I’m fascinated by the influence of the Froebel Gifts on a number of great thinkers over the past century. This 19th century educational tool was developed by Friedrich Froebel and introduced to young children in the innovative village “Kindergarten” he established in Thuringia in 1837, which was soon imitated around the world. Still in use, his gifts (www.froebelgifts.com/gifts.htm) are a set of playthings—yarn balls, wooden cubes, spheres, cylinders, rings and other geometric forms—and activities such as pattern stitching, weaving and clay modeling. In “The Architecture of Frank Lloyd Wright,” William Allin Storrer describes the Froebel system as “a complex interweaving of ideas that are to be presented sequentially in order to develop the skills needed to see not just the appearance of things but things as they are, to see not the container but the contained, not the things that are connected but what connects them.”

The Froebel Gifts and Occupations create an independent learning pathway that helps students perceive connections, formulate unifying principles and explore the transformative “what if” through experimentation and play. In addition to Frank Lloyd Wright, the long list of pioneering artists, designers, teachers and thinkers influenced by Froebel training includes Charles and Ray Eames, Buckminster Fuller, Paul Klee and Albert Einstein.

In the realm of climate policy, we took a step toward the transformative “what if” this week when the White House Council on Environmental Quality (CEQ) released a guidance that calls on all federal agencies to quantify the greenhouse gas (GHG) impacts of projects subject to National Environmental Policy Act (NEPA) review, and identify alternatives that would reduce the GHG impact. It’s a giant “what if”—what if we evaluated all of our infrastructure projects through the prism of climate change? What if we took the various processes of agency review and approval out of their individual boxes, considered the cumulative effect of multiple projects, and made decisions based upon a unified principle of avoiding climate harm?

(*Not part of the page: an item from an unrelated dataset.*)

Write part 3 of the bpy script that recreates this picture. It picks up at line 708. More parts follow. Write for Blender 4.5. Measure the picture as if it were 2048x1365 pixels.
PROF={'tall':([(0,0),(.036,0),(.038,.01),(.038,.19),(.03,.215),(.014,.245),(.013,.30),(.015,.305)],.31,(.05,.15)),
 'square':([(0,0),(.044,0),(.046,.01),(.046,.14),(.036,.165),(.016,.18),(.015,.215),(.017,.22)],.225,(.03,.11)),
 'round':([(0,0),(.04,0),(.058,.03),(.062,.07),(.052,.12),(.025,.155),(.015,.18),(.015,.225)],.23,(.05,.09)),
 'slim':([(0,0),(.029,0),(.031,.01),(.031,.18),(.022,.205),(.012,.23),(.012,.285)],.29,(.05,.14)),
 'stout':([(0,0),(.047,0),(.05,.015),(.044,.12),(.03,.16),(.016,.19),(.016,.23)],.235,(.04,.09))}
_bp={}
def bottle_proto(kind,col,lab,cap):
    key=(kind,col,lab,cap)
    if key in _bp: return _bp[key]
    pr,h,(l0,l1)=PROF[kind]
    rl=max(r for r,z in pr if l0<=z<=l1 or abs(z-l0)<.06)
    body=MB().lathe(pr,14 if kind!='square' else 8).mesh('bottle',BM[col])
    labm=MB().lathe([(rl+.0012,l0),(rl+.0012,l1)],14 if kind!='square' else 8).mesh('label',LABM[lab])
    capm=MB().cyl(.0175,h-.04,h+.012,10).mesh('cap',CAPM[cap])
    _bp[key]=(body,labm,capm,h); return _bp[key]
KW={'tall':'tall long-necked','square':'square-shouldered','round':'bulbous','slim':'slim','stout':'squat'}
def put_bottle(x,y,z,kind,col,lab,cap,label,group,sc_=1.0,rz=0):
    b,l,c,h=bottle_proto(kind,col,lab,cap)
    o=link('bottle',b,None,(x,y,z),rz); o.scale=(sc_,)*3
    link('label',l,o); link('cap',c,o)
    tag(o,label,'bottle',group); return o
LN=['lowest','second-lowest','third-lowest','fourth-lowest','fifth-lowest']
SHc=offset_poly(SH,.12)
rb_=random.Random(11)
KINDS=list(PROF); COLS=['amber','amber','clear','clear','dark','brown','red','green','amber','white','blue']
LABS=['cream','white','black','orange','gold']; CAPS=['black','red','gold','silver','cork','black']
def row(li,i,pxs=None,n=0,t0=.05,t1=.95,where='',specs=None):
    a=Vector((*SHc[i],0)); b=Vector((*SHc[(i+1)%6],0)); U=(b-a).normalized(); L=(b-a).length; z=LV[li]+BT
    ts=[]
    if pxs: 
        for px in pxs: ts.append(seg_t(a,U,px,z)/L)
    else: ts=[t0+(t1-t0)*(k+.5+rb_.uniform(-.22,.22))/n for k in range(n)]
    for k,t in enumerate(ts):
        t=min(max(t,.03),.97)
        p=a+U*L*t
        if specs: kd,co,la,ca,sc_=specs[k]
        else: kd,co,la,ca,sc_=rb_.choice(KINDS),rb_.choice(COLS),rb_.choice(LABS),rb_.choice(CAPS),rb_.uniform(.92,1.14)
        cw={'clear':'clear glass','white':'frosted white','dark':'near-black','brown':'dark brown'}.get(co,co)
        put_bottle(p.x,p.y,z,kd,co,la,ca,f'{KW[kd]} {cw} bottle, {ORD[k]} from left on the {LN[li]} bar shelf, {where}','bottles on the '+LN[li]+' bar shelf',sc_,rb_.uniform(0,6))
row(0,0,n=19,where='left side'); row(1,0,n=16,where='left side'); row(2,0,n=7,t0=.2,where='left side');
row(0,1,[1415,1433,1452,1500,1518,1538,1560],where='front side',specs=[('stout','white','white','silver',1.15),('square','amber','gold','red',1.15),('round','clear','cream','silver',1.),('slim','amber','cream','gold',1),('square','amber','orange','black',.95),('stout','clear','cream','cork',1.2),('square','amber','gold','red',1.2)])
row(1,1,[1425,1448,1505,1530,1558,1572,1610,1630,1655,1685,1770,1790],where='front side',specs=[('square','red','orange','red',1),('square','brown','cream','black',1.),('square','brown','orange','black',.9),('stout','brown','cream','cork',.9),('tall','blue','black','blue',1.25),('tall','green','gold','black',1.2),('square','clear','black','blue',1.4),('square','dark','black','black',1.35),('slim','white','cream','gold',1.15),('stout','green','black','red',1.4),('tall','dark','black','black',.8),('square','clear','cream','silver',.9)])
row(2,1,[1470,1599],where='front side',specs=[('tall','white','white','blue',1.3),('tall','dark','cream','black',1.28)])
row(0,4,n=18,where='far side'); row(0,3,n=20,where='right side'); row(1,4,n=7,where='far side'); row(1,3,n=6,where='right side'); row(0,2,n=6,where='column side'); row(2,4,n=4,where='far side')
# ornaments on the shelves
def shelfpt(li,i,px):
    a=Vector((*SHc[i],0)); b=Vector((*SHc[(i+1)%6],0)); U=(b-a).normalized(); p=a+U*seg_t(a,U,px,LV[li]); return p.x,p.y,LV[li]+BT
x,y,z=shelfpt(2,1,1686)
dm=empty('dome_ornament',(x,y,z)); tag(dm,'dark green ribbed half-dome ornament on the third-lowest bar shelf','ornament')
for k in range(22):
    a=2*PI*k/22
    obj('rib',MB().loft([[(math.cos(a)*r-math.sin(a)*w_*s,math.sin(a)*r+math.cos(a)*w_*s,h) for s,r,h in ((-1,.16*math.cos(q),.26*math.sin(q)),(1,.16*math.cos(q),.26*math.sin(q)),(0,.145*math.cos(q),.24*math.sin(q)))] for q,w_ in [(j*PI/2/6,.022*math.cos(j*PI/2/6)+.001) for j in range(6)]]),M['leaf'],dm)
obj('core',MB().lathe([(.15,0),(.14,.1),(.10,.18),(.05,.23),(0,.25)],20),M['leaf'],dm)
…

What seems like a commonsense directive has taken more than six years to develop and, of course, it is opposed by the fossil fuel industry, particularly since the guidance states that “agencies should discuss relevant approved federal, regional, state, tribal, or local plans, policies, or laws for GHG emission reductions or climate adaptation to make clear whether a proposed project’s GHG emissions are consistent with such plans or laws.” It’s hard to climb out of that comfortable box, but it is necessary if we are to build a coherent energy policy. Perhaps we should all return to Kindergarten and learn how to think afresh using Froebel’s brilliant gifts.